So I frequently want to delete them entirely. Good thing I can go to my iMac and do that. But I don't want to. - that is how you got non purchased music there in the first place right (imported on your iMac)? Whats wrong with managing music on your computer sometimes? Its a personal preference I guess.
I want to know if the song is on my iOS device without having to shut off iTunes, then search to see if it is still there. - if you are looking at iTunes Match ON you are not looking at anything on your device (at least permanently). If you have it set to iTunes Match OFF your a looking at music permanently stored on your device...delete away if you want.

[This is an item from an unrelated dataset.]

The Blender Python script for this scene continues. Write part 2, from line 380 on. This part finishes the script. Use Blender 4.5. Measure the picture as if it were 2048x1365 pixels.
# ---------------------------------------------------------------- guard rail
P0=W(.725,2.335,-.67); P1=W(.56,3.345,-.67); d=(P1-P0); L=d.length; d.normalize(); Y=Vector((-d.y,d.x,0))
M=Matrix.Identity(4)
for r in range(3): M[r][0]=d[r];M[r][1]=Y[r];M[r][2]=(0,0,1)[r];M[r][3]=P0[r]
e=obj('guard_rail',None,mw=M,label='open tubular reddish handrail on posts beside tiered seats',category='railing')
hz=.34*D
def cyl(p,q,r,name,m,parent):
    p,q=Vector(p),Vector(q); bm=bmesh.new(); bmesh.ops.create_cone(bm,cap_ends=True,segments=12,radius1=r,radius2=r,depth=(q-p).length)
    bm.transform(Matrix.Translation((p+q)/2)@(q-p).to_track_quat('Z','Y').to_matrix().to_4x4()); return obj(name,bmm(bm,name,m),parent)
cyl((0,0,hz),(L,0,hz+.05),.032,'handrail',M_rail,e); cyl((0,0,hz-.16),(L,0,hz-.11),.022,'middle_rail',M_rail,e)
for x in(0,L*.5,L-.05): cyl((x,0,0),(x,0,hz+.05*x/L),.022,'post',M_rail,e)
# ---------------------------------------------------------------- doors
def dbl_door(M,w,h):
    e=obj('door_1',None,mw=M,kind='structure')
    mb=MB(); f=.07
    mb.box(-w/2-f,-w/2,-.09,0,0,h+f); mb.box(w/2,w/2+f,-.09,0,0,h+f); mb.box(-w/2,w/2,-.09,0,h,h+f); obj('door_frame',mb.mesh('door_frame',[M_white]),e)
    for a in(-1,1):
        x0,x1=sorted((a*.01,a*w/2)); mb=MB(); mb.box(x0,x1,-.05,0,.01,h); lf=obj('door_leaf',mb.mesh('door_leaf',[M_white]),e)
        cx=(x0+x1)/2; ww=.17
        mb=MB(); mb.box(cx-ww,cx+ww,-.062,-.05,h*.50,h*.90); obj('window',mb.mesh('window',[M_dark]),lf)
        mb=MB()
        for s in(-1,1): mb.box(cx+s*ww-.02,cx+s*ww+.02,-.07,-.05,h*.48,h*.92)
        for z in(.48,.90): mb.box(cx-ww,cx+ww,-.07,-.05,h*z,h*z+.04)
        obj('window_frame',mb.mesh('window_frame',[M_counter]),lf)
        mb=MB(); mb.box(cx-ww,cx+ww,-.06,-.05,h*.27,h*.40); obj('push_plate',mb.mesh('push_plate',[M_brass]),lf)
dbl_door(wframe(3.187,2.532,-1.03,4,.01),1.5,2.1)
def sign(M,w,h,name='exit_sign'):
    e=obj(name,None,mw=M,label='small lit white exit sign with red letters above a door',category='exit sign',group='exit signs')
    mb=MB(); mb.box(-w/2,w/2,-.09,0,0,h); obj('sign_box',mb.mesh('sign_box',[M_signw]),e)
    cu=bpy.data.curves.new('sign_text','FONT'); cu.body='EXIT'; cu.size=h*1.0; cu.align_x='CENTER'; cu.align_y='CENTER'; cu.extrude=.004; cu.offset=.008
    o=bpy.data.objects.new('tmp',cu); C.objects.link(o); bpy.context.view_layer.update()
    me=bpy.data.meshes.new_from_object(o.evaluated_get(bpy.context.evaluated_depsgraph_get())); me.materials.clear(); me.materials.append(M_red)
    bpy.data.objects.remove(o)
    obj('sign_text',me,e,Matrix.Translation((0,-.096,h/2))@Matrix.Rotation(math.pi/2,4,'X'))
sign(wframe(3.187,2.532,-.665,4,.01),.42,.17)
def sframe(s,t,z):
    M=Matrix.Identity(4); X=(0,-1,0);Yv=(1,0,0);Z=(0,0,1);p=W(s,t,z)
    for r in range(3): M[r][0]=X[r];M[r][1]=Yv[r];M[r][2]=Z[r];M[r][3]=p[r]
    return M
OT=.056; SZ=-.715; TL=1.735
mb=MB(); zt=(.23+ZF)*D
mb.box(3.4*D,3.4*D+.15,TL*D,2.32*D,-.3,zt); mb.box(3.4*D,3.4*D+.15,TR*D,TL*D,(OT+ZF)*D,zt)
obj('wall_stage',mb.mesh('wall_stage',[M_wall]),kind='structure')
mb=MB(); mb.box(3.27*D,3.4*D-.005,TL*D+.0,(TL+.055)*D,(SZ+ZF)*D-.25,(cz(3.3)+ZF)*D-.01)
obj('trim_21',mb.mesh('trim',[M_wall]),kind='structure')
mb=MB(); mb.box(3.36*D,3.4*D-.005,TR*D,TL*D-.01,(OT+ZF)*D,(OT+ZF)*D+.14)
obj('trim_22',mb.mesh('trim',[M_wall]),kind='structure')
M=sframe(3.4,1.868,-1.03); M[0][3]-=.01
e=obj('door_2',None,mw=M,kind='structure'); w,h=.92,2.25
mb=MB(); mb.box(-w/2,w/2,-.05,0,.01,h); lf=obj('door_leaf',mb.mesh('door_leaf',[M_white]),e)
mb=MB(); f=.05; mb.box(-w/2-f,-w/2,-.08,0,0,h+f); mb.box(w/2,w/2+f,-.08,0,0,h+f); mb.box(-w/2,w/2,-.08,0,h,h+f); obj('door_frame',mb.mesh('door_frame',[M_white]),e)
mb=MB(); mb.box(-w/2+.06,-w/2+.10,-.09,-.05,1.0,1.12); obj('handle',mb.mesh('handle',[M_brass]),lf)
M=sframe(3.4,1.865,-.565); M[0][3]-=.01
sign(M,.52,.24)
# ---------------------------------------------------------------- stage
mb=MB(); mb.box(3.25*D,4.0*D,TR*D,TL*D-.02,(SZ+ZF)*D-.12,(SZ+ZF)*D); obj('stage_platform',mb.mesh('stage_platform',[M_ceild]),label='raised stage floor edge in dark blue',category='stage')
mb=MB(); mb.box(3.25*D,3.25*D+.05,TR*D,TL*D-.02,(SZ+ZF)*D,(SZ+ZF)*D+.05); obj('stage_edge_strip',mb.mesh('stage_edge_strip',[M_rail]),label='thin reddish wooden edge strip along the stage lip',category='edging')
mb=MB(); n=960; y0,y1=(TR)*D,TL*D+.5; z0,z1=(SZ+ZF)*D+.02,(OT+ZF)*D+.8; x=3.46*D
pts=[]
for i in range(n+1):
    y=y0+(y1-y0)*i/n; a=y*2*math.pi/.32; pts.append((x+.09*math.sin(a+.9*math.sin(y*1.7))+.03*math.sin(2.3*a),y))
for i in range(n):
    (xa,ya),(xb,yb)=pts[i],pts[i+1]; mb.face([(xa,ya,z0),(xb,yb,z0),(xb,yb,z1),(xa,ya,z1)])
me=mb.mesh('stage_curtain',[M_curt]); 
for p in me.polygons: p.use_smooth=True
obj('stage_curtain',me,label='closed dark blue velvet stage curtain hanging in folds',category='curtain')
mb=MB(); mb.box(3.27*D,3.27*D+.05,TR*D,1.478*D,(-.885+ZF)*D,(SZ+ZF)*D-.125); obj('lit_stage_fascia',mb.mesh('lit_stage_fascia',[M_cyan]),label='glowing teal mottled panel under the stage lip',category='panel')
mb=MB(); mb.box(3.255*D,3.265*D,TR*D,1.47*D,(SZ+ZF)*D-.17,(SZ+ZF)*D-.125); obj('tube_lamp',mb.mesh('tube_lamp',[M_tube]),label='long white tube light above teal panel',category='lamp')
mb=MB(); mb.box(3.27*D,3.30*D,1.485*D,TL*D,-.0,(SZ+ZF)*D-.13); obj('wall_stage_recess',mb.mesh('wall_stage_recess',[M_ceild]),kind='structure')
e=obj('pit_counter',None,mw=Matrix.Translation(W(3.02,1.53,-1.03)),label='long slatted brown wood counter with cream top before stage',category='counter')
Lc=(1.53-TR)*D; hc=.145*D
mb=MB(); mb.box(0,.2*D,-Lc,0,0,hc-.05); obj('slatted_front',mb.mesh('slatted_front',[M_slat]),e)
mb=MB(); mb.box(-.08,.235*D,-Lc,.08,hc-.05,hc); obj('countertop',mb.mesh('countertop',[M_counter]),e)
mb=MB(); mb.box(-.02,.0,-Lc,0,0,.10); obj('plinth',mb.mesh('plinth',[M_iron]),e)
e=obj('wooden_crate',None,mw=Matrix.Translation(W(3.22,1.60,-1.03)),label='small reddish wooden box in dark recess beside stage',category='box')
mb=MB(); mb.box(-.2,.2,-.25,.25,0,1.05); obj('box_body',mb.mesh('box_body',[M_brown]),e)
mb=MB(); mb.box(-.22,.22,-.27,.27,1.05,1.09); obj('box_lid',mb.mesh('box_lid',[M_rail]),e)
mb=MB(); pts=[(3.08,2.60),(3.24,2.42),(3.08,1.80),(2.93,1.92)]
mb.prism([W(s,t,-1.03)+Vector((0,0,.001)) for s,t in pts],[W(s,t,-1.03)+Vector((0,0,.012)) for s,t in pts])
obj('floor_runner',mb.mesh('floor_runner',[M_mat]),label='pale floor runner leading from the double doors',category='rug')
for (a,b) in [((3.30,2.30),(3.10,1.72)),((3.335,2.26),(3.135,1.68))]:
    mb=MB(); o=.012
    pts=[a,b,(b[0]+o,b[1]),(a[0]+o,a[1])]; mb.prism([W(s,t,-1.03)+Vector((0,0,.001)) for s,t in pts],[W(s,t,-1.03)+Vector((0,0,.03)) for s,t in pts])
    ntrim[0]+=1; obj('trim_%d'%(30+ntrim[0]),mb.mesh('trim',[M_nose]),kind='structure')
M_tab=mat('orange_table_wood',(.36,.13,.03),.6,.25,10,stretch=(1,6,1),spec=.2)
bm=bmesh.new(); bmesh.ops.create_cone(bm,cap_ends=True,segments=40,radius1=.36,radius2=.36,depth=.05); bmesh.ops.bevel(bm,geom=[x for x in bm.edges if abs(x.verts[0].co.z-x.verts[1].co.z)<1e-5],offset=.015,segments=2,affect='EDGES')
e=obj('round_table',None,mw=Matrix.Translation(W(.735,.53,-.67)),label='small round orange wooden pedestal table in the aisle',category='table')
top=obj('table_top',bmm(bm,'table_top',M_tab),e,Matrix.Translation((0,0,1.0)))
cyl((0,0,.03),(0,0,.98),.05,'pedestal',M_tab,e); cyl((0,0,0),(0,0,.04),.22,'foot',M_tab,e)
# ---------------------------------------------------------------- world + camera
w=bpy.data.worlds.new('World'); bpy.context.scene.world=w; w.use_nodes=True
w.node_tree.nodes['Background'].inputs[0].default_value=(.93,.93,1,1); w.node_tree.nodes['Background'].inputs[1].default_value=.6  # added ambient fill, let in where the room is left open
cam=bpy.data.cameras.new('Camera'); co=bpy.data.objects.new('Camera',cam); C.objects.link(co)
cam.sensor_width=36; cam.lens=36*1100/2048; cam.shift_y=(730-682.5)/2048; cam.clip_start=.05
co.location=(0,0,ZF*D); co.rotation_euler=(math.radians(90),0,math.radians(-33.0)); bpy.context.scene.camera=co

Not to mention that turning iTunes Match back on takes several minutes while it downloads the XML data for the 25,000 songs. - I agree that would be annoying with that many songs, I have about the same amount. I dont really plan on switching back and forth that much unless I run into data issues. But thats just me
I used to be able to download a song from the cloud to my iPhone. Now I can't. I can download an artist, album, or a playlist but that's it. - I totally agree and I would bet that is one of the first things Apple fixes. I cant imagine it would be that hard for them to fix.
For you to play a song on your iOS device, it has to download to your phone. It may come in a stream, but it's going to end up on your phone. The same amount of data is coming whether it's a download (that starts playing immediately I might add) or a stream. - I know how data works...once you download to your device use a certain amount of data to get it there but after that you can play the song a million times and no data is transfered because it is being played straight off your device. The question is when you stream, how long is music kept in your cache memory before it gets replaced by other newer cached music and you have to use data to stream it into your cache again? If you play a song 100 times over a period of time, how many times did it leave your cache and you have to re-stream it? its a cache capacity question which becomes a data question.
Now you don't have that choice. So next time you want to play it, boom that's another download (assuming the temporary cache has cleared). So now you're using twice the data to play that song twice. Thanks IOS 6. - exactly, thats my question and concern right now.
I agree its not perfect and that is why they will likely get these things fixed. My whole point is I see people posting things saying not being able to delete individual songs is a bug in iOS 6 which is not true.